Part of a larger investigation into digital transfers of memory, identity and belonging, these media combine experimental print processes with heritage craft techniques to explore how contemporary information has recently evolved to become mechanically boundless and difficult to perceive.
The title of this work references a Zen teaching that describes how perception can arise in different forms: understanding, confusion, and realisation.
In the beginning, mountains are mountains and waters are waters; then, mountains are no longer mountains and waters are no longer waters; finally, mountains are once again mountains and waters once again waters.
David McBurney |A Mountain is once again a Mountain 2024 (moving image) Looped image on 3 LED panels, each 100 x 50cm
POA
Alex Walker | Manual Distortion I 2023 | archival inkjet print with bespoke polished steel frame | 130 x 90 cm
Manual Exposure was born from a desire to challenge both the meaning and representation of an ‘ideal photograph’. Using instructional images from analogue photography manuals, which give examples of ideal lighting, exposure and subject, I manually manipulated the images during the process of exposure. Using haptic movements in tandem with the lens to create organic abstractions. I deliberately interrupted the photographic process which is intended to duplicate and represent, instead re-interpreting both the meaning and visual language of these suggested ‘ideal’ images. The resultant works reflect on the temporal nature of photography and its ability to capture more than just what is in front of the lens.

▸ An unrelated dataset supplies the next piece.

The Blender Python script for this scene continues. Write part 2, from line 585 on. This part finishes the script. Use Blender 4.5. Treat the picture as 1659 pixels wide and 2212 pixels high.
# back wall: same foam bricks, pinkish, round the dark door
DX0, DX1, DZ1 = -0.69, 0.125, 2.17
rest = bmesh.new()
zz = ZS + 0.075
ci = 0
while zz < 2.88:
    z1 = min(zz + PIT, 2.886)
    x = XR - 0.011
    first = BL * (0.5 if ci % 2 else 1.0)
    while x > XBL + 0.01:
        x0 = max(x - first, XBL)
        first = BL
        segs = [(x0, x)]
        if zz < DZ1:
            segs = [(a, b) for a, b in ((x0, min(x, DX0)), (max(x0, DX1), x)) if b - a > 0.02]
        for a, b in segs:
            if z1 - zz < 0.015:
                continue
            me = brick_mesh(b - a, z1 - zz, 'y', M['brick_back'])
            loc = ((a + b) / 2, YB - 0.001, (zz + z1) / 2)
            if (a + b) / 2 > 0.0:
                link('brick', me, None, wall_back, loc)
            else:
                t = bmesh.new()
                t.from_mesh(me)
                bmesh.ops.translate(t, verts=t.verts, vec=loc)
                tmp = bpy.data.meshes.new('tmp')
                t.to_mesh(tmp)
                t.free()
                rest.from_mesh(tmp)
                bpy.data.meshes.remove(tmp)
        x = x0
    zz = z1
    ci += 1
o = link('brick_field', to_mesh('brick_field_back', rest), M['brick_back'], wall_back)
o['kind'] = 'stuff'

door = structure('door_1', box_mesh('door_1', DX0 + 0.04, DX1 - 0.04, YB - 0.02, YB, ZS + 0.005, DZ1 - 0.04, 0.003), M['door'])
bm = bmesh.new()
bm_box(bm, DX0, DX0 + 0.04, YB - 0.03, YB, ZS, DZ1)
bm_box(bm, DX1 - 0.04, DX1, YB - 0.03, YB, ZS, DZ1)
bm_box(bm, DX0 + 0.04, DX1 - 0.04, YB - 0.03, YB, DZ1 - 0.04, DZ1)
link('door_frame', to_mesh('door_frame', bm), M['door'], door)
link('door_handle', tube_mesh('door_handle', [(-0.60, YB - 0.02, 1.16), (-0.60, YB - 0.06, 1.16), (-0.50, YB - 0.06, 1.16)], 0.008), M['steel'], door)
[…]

Vincent Ward | Bird in a room & Horses in loom | Video
Horses in Loom
In the small Tūhoe Māori community of Waimana Valley, a narrow gravel road threads through the surrounding ranges. At night, horses roam the road freely. Occasionally a collision reminds residents that these are living creatures - yet most nights they move unhindered, crossing the thresholds of what would normally be boundaries set by humans.

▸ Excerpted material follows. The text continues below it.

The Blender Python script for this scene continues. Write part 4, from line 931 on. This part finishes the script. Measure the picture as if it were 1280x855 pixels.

Among locals, some see them as kaitiaki — spiritual guardians, the embodied presence of ancestors whose bond to this valley is too strong to let them leave.

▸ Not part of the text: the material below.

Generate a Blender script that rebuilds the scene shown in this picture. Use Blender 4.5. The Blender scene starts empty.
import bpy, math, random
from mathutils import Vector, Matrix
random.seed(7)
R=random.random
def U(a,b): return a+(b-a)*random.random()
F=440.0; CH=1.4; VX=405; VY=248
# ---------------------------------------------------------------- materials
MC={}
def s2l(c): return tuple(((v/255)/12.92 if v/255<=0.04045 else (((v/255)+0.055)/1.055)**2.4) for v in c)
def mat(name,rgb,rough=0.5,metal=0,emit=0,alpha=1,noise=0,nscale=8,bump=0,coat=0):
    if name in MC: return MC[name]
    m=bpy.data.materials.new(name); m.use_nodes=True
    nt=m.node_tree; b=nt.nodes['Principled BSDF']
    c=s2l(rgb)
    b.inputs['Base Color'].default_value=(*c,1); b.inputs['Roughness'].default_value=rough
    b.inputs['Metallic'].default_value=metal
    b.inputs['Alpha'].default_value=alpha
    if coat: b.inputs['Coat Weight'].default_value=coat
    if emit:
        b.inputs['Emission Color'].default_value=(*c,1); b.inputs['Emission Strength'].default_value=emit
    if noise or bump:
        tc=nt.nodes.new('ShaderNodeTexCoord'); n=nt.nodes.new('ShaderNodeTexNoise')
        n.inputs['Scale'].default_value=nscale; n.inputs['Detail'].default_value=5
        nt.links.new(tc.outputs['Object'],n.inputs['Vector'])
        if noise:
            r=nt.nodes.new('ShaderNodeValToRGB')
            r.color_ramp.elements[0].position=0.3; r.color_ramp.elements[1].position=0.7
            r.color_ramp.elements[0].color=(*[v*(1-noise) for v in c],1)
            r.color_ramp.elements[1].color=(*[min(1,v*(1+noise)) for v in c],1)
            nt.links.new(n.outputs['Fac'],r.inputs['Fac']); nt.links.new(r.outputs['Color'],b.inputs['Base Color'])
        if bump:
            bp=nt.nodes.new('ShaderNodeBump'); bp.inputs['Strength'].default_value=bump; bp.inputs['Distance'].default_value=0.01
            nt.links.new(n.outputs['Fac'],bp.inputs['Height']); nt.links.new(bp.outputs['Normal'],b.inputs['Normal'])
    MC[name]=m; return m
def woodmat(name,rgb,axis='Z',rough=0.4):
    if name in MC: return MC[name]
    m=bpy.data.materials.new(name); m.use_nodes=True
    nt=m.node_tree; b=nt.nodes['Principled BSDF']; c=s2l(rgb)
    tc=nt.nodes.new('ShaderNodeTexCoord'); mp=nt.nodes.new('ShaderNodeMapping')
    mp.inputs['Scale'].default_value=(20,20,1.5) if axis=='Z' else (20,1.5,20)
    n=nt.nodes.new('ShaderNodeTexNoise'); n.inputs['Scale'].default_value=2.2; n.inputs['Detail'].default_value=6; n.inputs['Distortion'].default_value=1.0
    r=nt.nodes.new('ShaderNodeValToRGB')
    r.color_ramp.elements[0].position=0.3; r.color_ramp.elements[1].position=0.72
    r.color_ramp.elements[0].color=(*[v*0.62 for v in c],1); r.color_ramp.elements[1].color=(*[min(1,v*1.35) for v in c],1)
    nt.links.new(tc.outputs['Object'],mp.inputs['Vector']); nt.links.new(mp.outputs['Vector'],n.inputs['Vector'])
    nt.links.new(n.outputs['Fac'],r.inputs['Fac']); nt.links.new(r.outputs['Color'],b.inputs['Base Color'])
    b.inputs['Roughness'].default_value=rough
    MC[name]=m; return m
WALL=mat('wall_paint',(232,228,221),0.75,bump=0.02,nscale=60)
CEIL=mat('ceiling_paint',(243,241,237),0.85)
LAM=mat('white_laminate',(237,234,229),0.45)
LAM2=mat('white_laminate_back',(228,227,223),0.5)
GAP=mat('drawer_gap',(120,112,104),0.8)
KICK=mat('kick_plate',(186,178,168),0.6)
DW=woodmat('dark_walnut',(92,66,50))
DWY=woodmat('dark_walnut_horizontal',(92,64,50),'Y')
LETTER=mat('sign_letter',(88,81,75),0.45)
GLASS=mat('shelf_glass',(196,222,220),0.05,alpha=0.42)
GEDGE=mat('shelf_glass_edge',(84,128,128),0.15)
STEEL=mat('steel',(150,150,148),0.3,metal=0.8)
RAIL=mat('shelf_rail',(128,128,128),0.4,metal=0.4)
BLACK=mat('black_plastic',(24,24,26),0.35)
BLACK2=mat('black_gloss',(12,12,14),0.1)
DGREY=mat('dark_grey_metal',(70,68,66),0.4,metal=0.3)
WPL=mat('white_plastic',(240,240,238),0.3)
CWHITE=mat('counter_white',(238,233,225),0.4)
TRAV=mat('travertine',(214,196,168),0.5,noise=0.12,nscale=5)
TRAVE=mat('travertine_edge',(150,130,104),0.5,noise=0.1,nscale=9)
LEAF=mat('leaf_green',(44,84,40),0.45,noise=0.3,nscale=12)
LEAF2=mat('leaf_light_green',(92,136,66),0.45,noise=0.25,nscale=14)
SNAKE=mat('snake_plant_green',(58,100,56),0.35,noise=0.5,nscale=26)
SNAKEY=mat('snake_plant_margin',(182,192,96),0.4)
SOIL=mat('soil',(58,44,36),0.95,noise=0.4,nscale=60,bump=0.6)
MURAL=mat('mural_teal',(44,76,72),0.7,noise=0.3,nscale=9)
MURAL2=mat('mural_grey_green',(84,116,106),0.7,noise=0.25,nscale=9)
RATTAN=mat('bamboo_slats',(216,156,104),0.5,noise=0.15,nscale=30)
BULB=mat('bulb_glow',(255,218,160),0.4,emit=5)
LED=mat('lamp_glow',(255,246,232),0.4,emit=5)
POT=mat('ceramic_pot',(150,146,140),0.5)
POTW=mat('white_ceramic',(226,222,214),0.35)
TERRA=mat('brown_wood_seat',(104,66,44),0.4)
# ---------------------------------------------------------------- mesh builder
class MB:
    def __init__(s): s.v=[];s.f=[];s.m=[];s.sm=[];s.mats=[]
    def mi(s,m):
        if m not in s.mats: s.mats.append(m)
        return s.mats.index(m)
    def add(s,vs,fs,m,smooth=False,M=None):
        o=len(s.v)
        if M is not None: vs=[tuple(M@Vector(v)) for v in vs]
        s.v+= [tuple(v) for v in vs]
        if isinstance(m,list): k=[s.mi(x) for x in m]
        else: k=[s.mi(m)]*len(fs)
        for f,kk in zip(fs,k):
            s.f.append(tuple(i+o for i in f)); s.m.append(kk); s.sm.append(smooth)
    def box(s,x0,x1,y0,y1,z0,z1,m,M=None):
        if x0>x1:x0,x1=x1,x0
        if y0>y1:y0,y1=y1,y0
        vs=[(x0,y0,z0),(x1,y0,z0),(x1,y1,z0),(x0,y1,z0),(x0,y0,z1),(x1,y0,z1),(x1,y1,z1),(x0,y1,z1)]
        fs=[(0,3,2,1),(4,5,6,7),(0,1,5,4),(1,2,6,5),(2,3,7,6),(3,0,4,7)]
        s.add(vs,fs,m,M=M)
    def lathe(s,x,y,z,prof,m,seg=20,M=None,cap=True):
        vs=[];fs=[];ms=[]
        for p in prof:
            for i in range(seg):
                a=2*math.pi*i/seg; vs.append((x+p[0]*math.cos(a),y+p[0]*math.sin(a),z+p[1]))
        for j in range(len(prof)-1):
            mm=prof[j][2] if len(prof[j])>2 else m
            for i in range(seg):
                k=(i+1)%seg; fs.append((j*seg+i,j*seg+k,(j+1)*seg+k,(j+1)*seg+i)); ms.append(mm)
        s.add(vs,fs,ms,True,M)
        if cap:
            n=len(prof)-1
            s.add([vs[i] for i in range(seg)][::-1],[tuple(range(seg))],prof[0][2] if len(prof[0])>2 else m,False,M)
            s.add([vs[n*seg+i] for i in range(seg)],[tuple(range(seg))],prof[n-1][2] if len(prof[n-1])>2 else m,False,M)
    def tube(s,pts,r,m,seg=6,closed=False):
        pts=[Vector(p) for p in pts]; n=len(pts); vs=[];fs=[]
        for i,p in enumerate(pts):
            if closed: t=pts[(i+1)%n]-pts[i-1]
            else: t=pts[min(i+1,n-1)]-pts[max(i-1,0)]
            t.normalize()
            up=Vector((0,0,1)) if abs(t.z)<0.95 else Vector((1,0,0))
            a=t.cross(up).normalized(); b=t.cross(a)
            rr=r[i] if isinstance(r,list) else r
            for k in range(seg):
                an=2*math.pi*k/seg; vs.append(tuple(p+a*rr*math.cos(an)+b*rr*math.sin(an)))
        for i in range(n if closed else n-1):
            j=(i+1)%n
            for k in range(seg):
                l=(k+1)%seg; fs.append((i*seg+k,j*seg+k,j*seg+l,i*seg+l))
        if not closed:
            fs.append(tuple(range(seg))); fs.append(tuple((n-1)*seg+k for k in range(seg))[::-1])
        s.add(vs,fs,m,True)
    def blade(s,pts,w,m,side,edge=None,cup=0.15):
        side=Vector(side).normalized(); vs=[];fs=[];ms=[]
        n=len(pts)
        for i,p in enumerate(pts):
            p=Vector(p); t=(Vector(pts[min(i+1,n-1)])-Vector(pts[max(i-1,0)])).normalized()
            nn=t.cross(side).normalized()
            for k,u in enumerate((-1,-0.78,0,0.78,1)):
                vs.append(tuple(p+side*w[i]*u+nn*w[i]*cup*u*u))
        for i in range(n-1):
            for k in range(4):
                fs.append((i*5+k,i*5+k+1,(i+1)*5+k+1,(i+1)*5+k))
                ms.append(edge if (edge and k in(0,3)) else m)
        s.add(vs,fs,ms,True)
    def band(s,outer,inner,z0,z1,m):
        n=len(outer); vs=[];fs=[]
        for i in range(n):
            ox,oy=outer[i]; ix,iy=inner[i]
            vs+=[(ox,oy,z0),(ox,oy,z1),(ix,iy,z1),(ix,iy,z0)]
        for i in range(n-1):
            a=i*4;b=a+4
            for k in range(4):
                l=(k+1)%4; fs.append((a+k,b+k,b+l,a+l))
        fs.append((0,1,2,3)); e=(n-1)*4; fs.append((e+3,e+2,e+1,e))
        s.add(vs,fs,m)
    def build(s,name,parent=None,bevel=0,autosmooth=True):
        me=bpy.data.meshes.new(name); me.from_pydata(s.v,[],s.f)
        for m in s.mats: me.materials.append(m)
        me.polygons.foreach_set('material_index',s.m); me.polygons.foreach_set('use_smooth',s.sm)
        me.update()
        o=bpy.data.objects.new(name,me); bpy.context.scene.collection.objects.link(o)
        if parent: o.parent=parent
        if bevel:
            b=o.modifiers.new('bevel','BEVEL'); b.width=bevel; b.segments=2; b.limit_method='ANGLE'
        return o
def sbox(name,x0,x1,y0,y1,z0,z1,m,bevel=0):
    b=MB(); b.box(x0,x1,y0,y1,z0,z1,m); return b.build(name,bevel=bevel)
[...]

Along with Bird in a Room these videos seen together talk of human brevity and the space left behind,
Bird in a room.
A bird trapped in a room, bounces from corner to corner.
“Out of the dark the sparrow
flits through the banqueting-hall,
a candle’s warmth upon its wings;
then vanishes again
into the dark from which it came.
So brief our knowing.”
(Levertov echoing Bede)
“The Door Was Open and the House Was Dark. A quick bird crosses the room of light. The air remembers the flight.”
(Seamus Heaney echoing Bede)
Oliver Wagner | Reconstructed painting 84 | house paint on linen | 91 x 66 cm
Wei Weng | Heartfelt Void, 2025 | Urushi lacquer, ash, wood, stainless steel chain, dimension 200 cm x 80 cmx 80 cm
My urushi lacquer work always begins with a phase of profound black. This flawless, pitch-dark foundation is essential, both as a canvas for subsequent decoration and as a deep well of inspiration. It is within this darkness that I conceive of transforming humble materials—eggshells, balloons, plastic bottles—preserving them within the urushi to create relics for the future.
Wei Weng
Born in China and now based in Melbourne, artist Wei Weng is known for using photography, lacquer installations, and speculative text to explore sensory connections between nature and memory. Holding an MFA in Painting from the California College of the Arts (2005), her work has been exhibited in international galleries in cities such as Kyoto, Rome, and Melbourne. She was nominated for the Leica Oskar Barnack Award (2023). Her recent projects Museum of Lost Heirs (2026) and Air Hunter (2024) challenge the liminal and poetic borders of storytelling.